> _STATED GOAL_
Copy exactly the lines from the line containing "1043 pixels high." to the line containing "PI = math.pi", both lines included, and omit any pictures.

> _AVAILABLE RECORDS_
* * * *

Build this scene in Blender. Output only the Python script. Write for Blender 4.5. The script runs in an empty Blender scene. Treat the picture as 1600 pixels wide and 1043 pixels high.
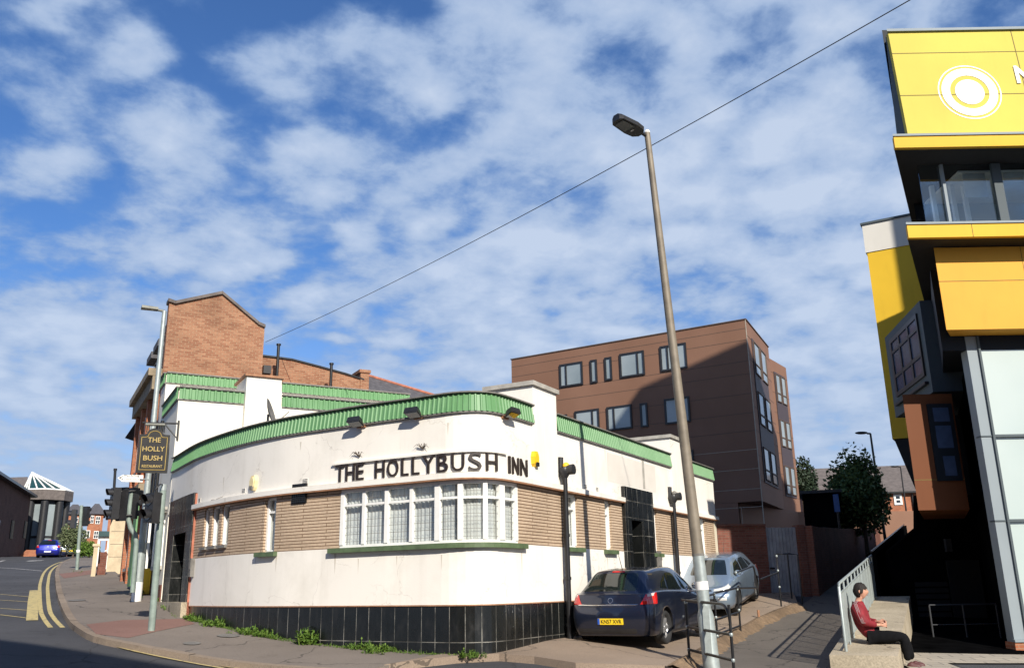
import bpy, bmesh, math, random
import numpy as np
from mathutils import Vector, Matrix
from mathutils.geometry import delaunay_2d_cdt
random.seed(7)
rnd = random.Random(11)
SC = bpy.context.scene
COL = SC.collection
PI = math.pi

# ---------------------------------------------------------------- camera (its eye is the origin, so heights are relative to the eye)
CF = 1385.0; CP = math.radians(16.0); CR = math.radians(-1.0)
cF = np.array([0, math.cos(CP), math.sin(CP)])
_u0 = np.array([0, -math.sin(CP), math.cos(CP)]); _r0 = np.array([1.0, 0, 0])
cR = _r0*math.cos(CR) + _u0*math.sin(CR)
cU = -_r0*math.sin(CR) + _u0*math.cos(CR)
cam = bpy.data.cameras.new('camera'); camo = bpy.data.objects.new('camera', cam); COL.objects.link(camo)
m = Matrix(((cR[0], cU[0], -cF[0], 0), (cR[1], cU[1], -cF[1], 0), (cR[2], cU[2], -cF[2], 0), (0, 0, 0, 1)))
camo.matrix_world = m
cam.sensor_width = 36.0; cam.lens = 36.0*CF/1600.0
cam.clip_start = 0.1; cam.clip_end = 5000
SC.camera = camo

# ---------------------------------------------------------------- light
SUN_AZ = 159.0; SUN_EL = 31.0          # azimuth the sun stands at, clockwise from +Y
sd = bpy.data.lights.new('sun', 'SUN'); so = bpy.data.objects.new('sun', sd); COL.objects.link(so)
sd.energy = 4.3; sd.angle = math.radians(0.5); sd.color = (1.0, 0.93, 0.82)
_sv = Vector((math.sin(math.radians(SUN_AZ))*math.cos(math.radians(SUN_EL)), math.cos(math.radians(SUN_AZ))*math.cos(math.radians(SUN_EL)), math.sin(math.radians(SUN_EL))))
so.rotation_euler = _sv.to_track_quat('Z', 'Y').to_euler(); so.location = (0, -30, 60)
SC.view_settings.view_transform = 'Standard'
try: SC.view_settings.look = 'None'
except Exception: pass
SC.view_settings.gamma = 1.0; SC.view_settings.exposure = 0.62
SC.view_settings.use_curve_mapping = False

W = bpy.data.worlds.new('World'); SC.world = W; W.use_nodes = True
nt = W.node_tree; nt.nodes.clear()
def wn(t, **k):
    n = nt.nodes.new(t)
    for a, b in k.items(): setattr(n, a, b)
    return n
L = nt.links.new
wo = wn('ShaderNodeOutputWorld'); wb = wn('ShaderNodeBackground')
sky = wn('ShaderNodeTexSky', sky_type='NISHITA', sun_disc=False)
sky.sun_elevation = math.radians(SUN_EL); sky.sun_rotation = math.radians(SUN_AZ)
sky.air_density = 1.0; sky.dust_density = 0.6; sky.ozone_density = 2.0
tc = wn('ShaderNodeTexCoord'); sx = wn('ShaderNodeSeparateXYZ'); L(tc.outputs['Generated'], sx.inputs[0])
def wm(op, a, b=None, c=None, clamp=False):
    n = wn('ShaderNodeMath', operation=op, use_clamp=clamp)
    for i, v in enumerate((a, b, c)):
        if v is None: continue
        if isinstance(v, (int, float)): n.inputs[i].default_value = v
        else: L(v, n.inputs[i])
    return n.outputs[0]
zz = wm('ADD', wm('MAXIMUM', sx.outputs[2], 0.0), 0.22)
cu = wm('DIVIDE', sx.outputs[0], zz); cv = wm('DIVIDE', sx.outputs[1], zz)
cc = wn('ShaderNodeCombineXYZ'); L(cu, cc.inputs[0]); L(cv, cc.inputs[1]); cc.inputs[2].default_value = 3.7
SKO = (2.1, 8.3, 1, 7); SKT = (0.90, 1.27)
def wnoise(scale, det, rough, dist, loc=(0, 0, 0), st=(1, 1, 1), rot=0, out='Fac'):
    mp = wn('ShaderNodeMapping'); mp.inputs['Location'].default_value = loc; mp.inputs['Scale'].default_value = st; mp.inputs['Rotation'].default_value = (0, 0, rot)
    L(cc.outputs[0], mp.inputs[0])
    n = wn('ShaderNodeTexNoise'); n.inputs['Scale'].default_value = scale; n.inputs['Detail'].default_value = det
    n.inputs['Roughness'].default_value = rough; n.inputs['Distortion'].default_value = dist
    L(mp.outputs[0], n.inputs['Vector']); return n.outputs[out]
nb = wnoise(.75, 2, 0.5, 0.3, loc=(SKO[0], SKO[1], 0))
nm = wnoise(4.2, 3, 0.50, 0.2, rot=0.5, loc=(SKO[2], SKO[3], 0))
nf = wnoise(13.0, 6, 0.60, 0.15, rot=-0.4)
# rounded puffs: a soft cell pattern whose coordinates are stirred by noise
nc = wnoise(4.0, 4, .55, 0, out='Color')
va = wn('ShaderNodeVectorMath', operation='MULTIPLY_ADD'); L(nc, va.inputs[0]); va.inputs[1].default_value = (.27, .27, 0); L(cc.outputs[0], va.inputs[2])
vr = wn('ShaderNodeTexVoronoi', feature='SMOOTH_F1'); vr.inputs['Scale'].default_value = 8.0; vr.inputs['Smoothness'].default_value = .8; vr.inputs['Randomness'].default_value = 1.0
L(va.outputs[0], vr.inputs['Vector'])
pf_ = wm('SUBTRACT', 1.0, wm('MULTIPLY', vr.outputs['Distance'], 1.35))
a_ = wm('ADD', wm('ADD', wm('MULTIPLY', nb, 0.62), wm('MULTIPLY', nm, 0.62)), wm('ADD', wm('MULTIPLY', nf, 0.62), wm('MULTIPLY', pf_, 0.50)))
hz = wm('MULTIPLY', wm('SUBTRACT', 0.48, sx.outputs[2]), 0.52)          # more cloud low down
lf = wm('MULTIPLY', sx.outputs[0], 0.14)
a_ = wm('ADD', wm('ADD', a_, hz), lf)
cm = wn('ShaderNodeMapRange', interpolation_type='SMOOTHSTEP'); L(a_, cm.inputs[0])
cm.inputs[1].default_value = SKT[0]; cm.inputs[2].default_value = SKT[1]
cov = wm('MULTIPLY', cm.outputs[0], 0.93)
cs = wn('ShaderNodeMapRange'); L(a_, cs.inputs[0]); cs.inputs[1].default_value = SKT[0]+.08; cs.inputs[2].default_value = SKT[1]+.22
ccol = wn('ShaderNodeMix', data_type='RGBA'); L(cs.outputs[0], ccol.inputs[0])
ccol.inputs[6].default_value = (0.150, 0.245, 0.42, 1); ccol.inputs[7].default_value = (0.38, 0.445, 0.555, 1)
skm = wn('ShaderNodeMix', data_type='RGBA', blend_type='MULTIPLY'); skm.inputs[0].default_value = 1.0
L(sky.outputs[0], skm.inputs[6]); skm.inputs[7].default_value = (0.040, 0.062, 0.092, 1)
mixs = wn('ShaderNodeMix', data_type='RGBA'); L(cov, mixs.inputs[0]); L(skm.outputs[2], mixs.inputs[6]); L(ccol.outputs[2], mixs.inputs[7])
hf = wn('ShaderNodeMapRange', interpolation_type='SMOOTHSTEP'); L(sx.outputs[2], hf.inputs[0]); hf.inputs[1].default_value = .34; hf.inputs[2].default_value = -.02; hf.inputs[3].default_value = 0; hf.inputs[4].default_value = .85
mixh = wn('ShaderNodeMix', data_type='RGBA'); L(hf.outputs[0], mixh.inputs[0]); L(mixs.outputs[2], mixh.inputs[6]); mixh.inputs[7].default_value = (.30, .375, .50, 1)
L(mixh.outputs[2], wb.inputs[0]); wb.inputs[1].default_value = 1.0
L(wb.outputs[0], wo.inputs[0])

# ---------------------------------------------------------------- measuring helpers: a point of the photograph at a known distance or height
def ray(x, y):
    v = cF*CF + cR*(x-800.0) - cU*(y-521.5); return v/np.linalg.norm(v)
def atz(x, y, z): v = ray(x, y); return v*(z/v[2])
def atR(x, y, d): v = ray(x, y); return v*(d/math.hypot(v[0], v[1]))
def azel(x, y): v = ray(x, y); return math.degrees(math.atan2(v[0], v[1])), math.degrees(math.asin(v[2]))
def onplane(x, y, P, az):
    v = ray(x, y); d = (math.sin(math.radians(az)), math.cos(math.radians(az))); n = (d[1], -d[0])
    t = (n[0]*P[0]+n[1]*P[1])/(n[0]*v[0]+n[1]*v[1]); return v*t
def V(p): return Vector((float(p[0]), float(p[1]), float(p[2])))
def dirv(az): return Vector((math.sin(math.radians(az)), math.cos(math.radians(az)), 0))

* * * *

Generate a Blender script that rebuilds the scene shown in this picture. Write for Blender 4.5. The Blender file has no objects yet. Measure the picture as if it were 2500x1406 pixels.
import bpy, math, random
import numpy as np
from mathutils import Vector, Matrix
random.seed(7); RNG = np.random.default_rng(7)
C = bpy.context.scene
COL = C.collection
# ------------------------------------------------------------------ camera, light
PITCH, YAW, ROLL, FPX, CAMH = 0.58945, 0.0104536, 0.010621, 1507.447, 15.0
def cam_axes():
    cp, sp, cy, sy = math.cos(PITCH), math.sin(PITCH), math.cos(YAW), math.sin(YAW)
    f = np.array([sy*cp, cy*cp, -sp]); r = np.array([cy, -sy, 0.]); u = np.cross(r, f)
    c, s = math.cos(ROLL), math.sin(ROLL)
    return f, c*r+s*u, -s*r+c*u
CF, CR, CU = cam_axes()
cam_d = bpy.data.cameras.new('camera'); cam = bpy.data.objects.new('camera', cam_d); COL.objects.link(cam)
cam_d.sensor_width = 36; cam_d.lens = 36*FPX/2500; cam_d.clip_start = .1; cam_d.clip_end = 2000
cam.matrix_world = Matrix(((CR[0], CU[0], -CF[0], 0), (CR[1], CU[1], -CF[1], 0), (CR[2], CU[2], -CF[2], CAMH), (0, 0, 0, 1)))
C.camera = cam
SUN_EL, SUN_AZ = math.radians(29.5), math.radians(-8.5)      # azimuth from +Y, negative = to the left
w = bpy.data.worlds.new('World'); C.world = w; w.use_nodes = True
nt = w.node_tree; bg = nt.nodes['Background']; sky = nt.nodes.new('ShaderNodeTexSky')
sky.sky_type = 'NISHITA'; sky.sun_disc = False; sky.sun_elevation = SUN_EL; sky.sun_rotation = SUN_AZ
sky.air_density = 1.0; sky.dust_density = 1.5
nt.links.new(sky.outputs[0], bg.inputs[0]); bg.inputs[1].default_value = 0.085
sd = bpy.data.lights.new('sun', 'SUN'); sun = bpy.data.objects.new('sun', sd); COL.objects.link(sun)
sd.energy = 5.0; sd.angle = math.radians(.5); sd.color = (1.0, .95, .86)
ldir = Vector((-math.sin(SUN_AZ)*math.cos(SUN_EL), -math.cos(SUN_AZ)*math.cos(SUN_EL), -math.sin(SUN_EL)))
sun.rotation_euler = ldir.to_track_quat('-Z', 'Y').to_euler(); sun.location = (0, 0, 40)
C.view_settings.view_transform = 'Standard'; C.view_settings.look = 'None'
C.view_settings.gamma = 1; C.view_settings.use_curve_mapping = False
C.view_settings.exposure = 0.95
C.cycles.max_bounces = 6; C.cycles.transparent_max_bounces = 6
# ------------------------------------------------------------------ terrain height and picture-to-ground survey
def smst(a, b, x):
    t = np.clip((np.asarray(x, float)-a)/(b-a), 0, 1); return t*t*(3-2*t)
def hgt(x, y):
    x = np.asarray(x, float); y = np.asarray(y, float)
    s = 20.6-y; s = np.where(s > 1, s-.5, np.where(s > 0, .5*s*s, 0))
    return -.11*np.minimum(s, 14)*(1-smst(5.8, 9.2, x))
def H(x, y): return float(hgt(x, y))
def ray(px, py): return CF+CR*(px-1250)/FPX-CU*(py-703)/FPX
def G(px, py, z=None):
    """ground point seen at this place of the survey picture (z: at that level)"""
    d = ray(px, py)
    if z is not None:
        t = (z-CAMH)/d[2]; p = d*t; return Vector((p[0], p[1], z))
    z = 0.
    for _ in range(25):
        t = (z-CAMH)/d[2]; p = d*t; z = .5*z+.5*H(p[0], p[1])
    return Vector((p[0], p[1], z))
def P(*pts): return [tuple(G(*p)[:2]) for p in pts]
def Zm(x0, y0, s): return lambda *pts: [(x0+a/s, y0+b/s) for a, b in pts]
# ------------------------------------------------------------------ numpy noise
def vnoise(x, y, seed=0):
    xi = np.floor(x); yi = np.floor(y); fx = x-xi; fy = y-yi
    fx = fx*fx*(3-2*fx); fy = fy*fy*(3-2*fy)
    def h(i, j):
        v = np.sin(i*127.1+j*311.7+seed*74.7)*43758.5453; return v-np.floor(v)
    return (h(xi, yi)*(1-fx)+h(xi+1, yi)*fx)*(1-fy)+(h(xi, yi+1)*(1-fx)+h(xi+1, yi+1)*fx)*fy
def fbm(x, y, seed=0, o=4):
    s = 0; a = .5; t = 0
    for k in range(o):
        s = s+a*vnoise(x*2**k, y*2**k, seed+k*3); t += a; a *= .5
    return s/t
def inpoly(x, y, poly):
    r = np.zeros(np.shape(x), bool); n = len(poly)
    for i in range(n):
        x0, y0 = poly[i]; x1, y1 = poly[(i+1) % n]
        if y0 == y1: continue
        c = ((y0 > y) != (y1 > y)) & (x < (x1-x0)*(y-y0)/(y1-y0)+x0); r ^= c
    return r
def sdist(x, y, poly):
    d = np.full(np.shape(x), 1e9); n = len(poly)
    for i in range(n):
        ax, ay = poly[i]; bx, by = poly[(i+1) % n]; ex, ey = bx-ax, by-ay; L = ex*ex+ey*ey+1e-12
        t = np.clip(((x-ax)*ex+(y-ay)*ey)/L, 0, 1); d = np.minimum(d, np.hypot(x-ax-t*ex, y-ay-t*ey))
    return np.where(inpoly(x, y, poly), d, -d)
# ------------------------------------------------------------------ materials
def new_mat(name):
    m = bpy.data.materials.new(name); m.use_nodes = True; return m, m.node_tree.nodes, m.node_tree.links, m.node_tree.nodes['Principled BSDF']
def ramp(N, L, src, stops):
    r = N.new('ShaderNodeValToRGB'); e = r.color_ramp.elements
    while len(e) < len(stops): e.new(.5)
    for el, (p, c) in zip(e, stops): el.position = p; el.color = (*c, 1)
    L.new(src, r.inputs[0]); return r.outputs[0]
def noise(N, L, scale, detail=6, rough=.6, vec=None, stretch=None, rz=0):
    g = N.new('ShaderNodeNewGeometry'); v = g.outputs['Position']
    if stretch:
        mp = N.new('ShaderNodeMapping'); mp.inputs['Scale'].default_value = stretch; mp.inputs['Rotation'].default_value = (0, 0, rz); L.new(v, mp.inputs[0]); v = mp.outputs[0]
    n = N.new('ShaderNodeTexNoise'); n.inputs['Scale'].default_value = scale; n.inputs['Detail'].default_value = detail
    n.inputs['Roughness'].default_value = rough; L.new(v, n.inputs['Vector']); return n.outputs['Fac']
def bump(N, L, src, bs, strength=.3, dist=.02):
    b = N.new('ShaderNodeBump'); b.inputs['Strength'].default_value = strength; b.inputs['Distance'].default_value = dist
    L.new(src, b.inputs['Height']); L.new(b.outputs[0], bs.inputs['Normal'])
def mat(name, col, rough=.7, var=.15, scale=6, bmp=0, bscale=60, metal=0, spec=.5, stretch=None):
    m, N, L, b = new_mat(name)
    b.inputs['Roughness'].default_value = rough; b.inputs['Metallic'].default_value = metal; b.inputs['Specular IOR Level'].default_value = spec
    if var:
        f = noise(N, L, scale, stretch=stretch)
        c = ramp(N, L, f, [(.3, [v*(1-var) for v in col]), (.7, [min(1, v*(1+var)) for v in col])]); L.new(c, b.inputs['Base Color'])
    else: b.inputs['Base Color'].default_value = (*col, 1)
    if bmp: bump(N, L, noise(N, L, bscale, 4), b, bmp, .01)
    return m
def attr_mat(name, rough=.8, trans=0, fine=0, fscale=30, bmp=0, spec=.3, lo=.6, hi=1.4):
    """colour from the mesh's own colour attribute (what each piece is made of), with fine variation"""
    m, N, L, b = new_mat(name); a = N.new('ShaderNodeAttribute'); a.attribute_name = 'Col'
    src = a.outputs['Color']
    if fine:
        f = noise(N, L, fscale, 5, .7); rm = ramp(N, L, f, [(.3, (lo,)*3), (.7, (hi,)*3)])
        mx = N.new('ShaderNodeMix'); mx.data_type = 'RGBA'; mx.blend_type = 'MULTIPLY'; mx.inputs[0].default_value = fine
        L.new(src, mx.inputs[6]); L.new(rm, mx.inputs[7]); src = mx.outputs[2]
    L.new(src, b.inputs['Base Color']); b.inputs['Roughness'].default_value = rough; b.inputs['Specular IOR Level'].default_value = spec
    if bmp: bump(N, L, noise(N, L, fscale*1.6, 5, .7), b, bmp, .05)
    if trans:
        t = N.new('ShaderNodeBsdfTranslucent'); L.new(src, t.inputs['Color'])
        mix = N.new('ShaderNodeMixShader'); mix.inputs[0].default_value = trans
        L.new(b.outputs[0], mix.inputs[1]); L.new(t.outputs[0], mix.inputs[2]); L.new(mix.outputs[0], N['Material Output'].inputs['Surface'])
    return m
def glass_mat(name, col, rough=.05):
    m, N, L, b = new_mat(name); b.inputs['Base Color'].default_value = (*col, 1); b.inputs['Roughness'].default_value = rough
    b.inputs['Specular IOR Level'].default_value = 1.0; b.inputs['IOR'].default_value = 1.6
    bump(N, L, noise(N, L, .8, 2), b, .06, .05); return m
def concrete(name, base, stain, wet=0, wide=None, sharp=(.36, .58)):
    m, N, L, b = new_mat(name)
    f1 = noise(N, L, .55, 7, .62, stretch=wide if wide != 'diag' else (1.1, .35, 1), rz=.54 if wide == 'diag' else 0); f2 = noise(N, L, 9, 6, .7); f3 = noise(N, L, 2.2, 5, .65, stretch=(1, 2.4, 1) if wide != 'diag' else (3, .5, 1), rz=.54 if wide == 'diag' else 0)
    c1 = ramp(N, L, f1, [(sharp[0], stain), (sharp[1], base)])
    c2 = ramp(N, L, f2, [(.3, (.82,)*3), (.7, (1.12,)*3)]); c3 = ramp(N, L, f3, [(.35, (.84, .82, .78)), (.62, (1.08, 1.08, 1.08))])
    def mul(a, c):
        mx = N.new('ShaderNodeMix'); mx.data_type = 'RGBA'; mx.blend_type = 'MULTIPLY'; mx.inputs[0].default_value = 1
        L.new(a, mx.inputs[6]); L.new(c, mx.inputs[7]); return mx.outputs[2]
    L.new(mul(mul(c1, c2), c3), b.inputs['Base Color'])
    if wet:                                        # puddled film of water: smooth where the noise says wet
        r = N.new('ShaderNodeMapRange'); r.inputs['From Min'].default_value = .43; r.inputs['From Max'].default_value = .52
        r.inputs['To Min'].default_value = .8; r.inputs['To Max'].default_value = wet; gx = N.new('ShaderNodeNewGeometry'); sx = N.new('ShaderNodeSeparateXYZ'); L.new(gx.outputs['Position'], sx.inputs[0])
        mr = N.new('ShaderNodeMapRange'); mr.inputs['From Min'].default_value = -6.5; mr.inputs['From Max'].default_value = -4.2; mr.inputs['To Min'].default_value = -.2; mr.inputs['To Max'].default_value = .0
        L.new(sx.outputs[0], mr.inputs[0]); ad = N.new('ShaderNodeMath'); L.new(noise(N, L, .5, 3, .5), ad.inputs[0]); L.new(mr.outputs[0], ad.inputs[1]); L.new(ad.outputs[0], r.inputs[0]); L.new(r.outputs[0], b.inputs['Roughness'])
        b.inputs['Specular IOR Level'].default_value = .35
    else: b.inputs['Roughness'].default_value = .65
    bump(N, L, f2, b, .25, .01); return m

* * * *

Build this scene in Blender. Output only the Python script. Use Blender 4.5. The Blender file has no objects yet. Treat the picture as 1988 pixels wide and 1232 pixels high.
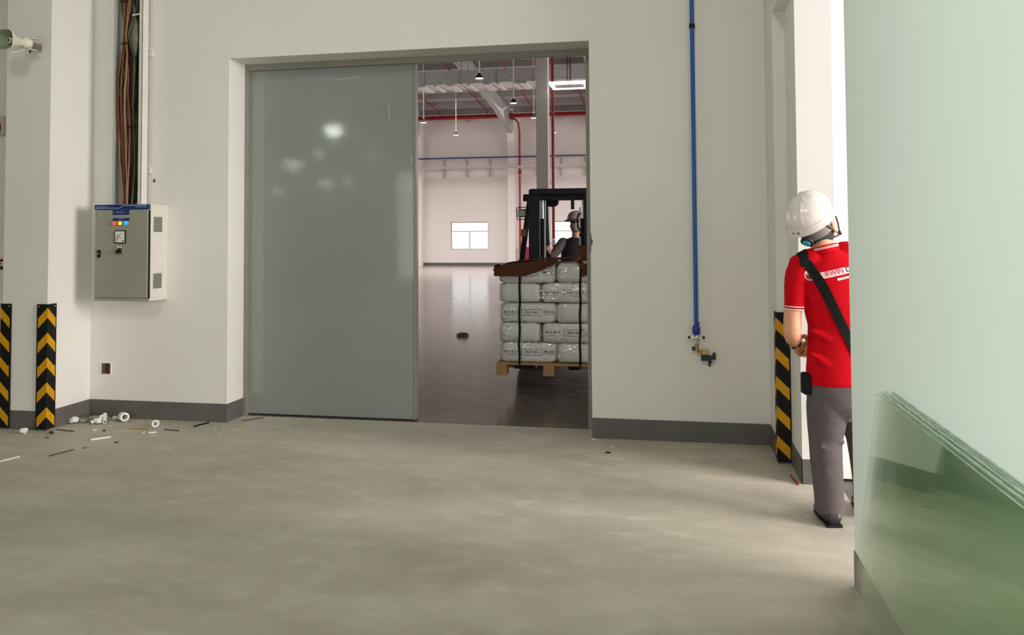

* * * *

> _COMPLETE OUTPUT_
Build this scene in Blender. Output only the Python script. Write for Blender 4.5. The script runs in an empty Blender scene. Treat the picture as 1600 pixels wide and 1043 pixels high.
import bpy, bmesh, math, random
import numpy as np
from mathutils import Vector, Matrix
from mathutils.geometry import delaunay_2d_cdt
random.seed(7)
rnd = random.Random(11)
SC = bpy.context.scene
COL = SC.collection
PI = math.pi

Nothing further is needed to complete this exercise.